W prostych słowach: kupisz produkcję z 10% zniżką Stadia Pro? Nie zagrasz w ten tytuł w momencie, gdy abonament nie będzie aktywny. Można jeszcze zrozumieć sytuację z darmowymi grami rozdawanymi dla abonentów Stadia Pro (podobną sytuację widzimy przecież w przypadku PS Plus i Games with Gold), ale blokować kupione gry?
Odnoszę wrażenie, że firma będzie musiała szybko zmienić decyzję, bo aktualnie korzystanie z tych zniżek wydaje się problematyczne. Jesteście zainteresowani tematem Stadii?

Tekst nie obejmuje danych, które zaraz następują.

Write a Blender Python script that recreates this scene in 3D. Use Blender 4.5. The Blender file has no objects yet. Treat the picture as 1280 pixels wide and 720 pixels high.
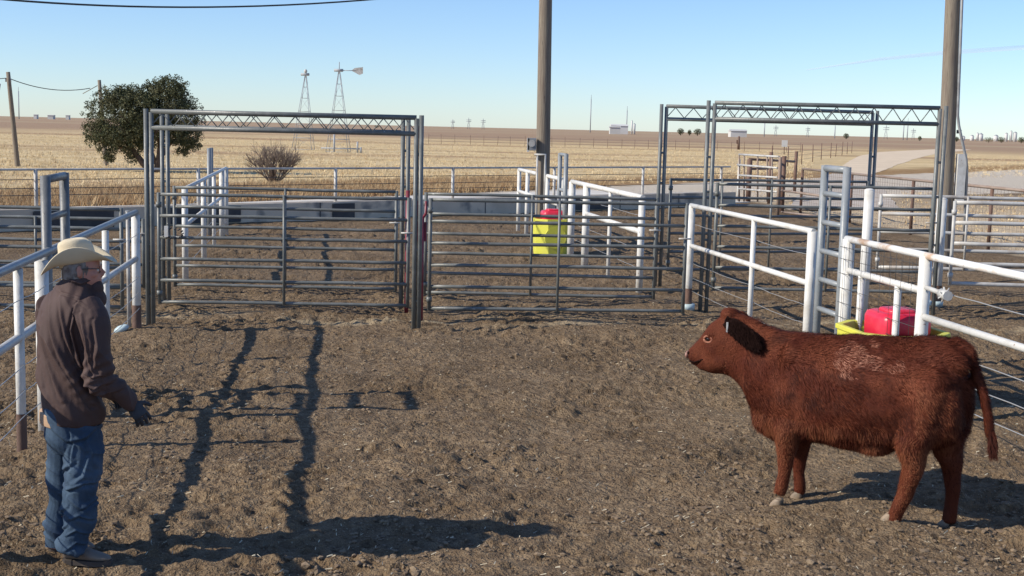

Zapraszamy na tekst Rafała, który w kilku słowach wspomina o problemach nowej usługi.
[Aktualizacja #1]
Sytuacja ze Stadią wygląda bardzo zabawnie. Po opublikowaniu tej wiadomości pojawiły się stanowiska z różnych krajów, które sobie przeczyły, ale możemy przyjąć, że... Google Stadia zablokuje tylko dostęp do gier – firma odpowiada teraz na dziesiątki wiadomości na Twitterze i wyjaśnia sytuację:
„Cześć! Chcąc wyjaśnić, darmowe gry zdobyte w ramach subskrypcji Pro nie będą dostępne po wygaśnięciu abonamentu. Wszelkie gry zakupione z rabatami lub bez zniżek należą do Ciebie i możesz w nie grać nawet po wygaśnięciu subskrypcji Pro.”